Literatura

Em busca das epifanias com Clarice Lispector

Clarice Lispector e Epifania
Adriel Dutra
Escrito por Adriel Dutra

Como falar sobre Clarice Lispector (CL)? A Clarice que se descreve como “caótica, intensa, inteiramente fora da realidade da vida”, Clarice que escapa o tempo inteiro, cuja maioria de seus escritos é sem enredo e sem sentido, porém, pulsantes de intensidades que podem produzir colapsos existenciais através dos espantos e das estranhezas singulares que já são quase imperceptíveis aos nossos sentidos entulhados com a matéria morta de uma ordem moral do mundo.

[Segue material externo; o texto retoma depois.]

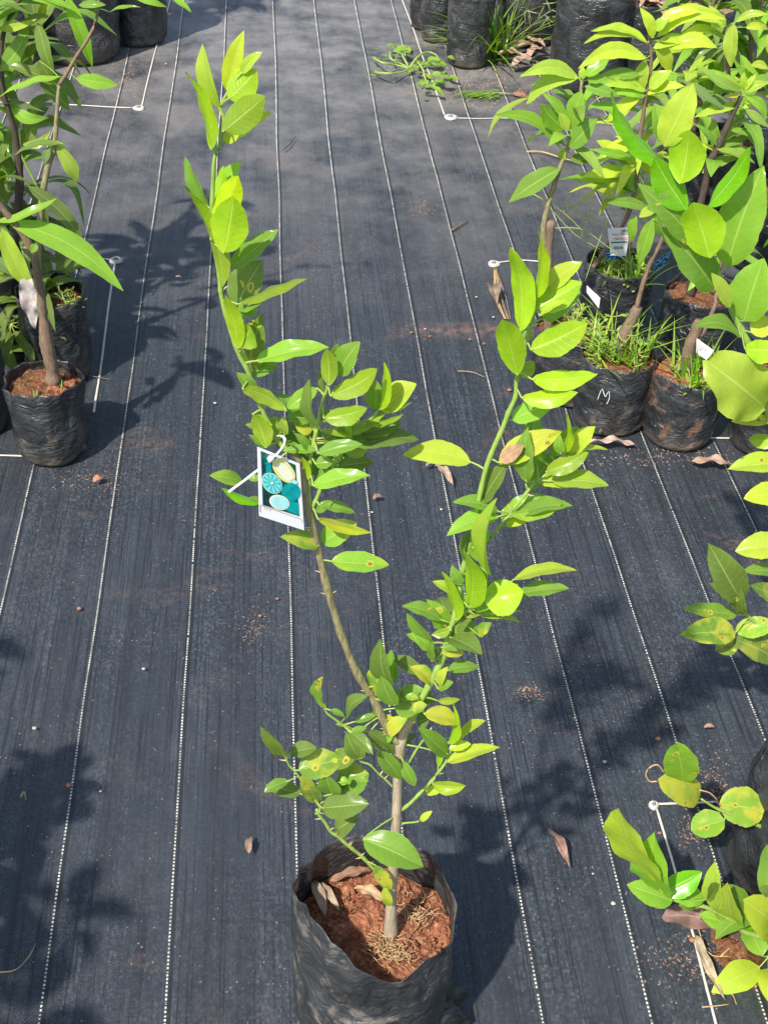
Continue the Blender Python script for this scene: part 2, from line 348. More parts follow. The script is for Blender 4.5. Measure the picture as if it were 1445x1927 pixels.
TONE = {'y': (.38, .54, .022), 'Y': (.50, .62, .012), 'g': (.060, .25, .006), 'h': (.17, .45, .007), 'd': (.014, .100, .008), 'b': (.016, .075, .028),
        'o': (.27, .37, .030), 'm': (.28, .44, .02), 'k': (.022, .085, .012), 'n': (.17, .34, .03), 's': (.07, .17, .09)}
LEAFRND = random.Random(11)
def leaf(mb, pb, pt, wid, n, tone, kind='c', fold=.25, bow=.06, side=0.0, dis=0., wave=.03, nu=16, nv=8, twist=0., notch=0.):
    """one leaf from base to tip; n points out of its upper face"""
    rd = LEAFRND
    pb = np.array(pb, float); pt = np.array(pt, float); a = pt-pb; L = np.linalg.norm(a); a = a/L
    n = nrm(n-a*(n@a)); s = np.cross(a, n); vs = []; uv = []; ph = rd.uniform(0, 6); ph2 = rd.uniform(0, 6)
    fr = rd.uniform(1.6, 2.9)
    for i in range(nu+1):
        u = i/nu; 
        if kind in 'cr' and i == nu: w = 0
        elif kind == 'c': w = (max(u, 0)**.66)*(max(1-u, 0)**.84)/.3611*(1-.10*max(0, u-.86)/.14)
        elif kind == 'r': w = (u**.52)*((1-u)**.55)/.476
        else: w = (u**.72)*((1-u)**.95)/.3265
        w = max(w, .02)*wid/2
        tw = twist*(u-.3); n2 = n*math.cos(tw)+s*math.sin(tw); s2 = s*math.cos(tw)-n*math.sin(tw)
        c = pb+a*L*u+n*bow*L*math.sin(math.pi*u)-n*bow*.9*L*max(0, u-.65)*1.2+s*side*L*math.sin(math.pi*u)
        for j in range(nv+1):
            v = -1+2*j/nv; av = abs(v)
            wv = wave*L*math.sin(u*6.28*fr+ph+(0 if v > 0 else ph2))*av**2*.6
            sc = 1+(.022*math.sin(u*46+ph)+.03*math.sin(u*17+ph2))*(av > .99)
            q = c+s2*v*w*math.cos(fold)*sc+n2*(av*w*math.sin(fold)*(1-.35*av)+wv)
            if notch and u > .8 and av < .4: q = q-a*L*notch*(u-.8)/.2*(1-av/.4)
            vs.append(q); uv.append((.5+v*.5, u))
    fs = [(i*(nv+1)+j, (i+1)*(nv+1)+j, (i+1)*(nv+1)+j+1, i*(nv+1)+j+1) for i in range(nu) for j in range(nv)]
    t = TONE[tone] if isinstance(tone, str) else tone
    k = rd.uniform(.86, 1.14); t = (t[0]*k*rd.uniform(.92, 1.08), t[1]*k, t[2]*k)
    mb.add(vs, fs, uv, (*t, dis))

def near_on(path, p):
    best = None
    for i in range(len(path)-1):
        a, b = path[i], path[i+1]; ab = b-a; t = min(1, max(0, (p-a)@ab/max(ab@ab, 1e-12))); q = a+ab*t; d = np.linalg.norm(q-p)
        if best is None or d < best[0]: best = (d, q, nrm(ab))
    return best
def px_leaf(mb, crop, rec, Y, paths=None, kind='c', pet=True, ratio=.40, dyr=.30, maxpet=.055, **kw):
    """rec = base x, base y, tip x, tip y, width, tone(+u for underside seen)(+p diseased), optional fold/bow"""
    bx, by, tx, ty, w, tn = rec[:6]; ex = rec[6] if len(rec) > 6 else {}
    rd = LEAFRND
    b = cp(crop, bx, by); t = cp(crop, tx, ty)
    yo = ex.get('yo', rd.uniform(-.012, .012)); pb = V(b[0], b[1], Y+yo); 
    if paths:
        q = min((near_on(p, pb) for p in paths), key=lambda z: z[0])
    L0 = np.linalg.norm(V(t[0], t[1], Y+yo)-pb)
    pt = V(t[0], t[1], Y+yo+ex.get('dy', rd.uniform(-dyr, dyr*.6))*L0)
    L = np.linalg.norm(pt-pb); mid = (pb+pt)/2; ww = w/CR[crop][2]/scale_at(mid)*(1.04 if kind == 'm' else 1.24)
    a = nrm(pt-pb); vw = nrm(CAM-mid); n0 = nrm(vw-a*(vw@a)); s0 = np.cross(a, n0)
    Wd = max(ww/math.cos(R_(ex.get('rl', rd.uniform(12, 30)))), ratio*L*rd.uniform(.86, 1.0)); Wd = min(Wd, max(ww*1.12, L*.85))
    th = math.acos(min(1, ww/Wd)); th = min(th, R_(80))
    under = 'u' in tn[1:]
    c1, c2 = [(n0*math.cos(th)+s0*math.sin(th)*q_) for q_ in (1, -1)]
    k1, k2 = -(c1@SUNV)+.25*abs(c1[2]), -(c2@SUNV)+.25*abs(c2[2])      # leaves turn their visible face towards the sun
    n = (c1 if k1 > k2 else c2)*(-1 if under else 1)
    dis = ex.get('dis', .0) or (rd.uniform(.45, .8) if 'p' in tn[1:] else (rd.uniform(0.14, .3) if rd.random() < .18 and kind == 'c' and tn[0] in 'gd' else 0))
    leaf(mb, pb, pt, Wd, n, tn[0], kind, fold=ex.get('fold', rd.uniform(.25, .58)*(.6 if kind == 'r' else 1)), bow=ex.get('bow', rd.uniform(.02, .09)), side=ex.get('c', rd.uniform(-.02, .02)), dis=dis,
         wave=ex.get('wave', rd.uniform(.008, .030)), notch=ex.get('notch', 0), twist=ex.get('tw', rd.uniform(-.25, .25)))
    if paths and pet and q[0] < maxpet and q[0] > .001:
        m1 = (q[1]+pb)/2+q[2]*q[0]*.05
        tube(mb, [q[1], m1, pb, pb+a*L*.05], [.0011, .0009, .0008, .0006], 5, 2, tone=(.26, .40, .07, 0))

# ------------------------------------------------------------------ ground
def mk_ground():
    xs = np.concatenate([np.linspace(-40, -2.2, 14), np.linspace(-2.15, 2.9, 240), np.linspace(3, 40, 14)])
    ys = np.concatenate([np.linspace(-30, .4, 10), np.linspace(.45, 6.2, 300), np.linspace(6.4, 60, 16)])
    vs = [(x, y, gz(x, y)) for y in ys for x in xs]
    nx = len(xs); fs = [(j*nx+i, j*nx+i+1, (j+1)*nx+i+1, (j+1)*nx+i) for j in range(len(ys)-1) for i in range(nx-1)]
    me = D.meshes.new('ground'); me.from_pydata(vs, [], fs); me.materials.append(M_ground)
    me.polygons.foreach_set('use_smooth', [True]*len(fs)); o = D.objects.new('ground', me); COL.objects.link(o); o['kind'] = 'structure'
def gz(x, y):
    a = mnoise.noise(Vector((x*3.1, y*1.7, 0)))*.0065+mnoise.noise(Vector((x*8, y*5, 4)))*.0030
    return a-.004
mk_ground()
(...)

Quando me perguntam sobre o que Clarice escreve só posso dizer: vá lá e sinta com teu próprio corpo, não há nada a dizer sobre as histórias sem sentido da Clarice. Que se pode dizer daquilo que não se consegue “pegar” pois escorre como água das mãos? Contudo, algo é certo de se dizer: Clarice Lispector não é para amadores e não tem nada de “fofa – como costumam caracterizá-la por aí! Sua escrita é de uma violência cruel, porém, inocente, a morte está sempre à espreita, nascer e morrer, a solidão é inexorável, a linguagem um inevitável que nunca acerta o âmago – “ninguém pode entrar no coração de ninguém”, o amor é perigoso, o mundo é perigoso, porém, bom, viver é bom…

A vida é um soco no estômago. (A hora da estrela)

*

Era uma vez uma galinha, a galinha corre para não virar almoço de domingo, a galinha é capturada, a galinha bota um ovo e se safa da morte mas outro dia ela morre e os dias continuam e ponto final. Isso é o que pode se dizer do enredo do conto Uma galinha, e assim é a maioria dos escritos de CL. Que se tem a dizer? Nada a dizer, mas tudo a sentir. Quando damo-nos conta de uma vida enquanto produção infinita de corpos finitos em constante movimentação deixamos de ser para devir, e os devires são túrgidos de intensidades. Se falamos em intensificar a vida não é para fazer coro à falsa intensificação oferecida pelo capital através da compra de experiências já formatadas, é para nos lançar no “escuro”, no âmago das coisas em estado vivo, e é desse lugar que CL produz a sua escrita… diabólica.

CL interpretada pela atriz Rita Êlmor em peça teatral

Clarice Lispector interpretada pela atriz Rita Êlmor em peça teatral

Em sua maioria, as personagens de CL são descritas de forma genérica, uma velha, uma criança, uma galinha, um ovo… pode ser a vida de qualquer um de nós se passando em seus escritos. O enredo é praticamente ausente, ele não importa, pois o que se passa está no entre, nos espantos e estranhamentos que se passam durante a leitura, queremos o epifânico. A linguagem, talvez, seja ela mesma uma “personagem” à parte com que CL se debate para fazê-la brotar junto do próprio instante – imprevisível e escorregadio – da vida. “Meu tema é o instante? meu tema de vida.” (Água Viva)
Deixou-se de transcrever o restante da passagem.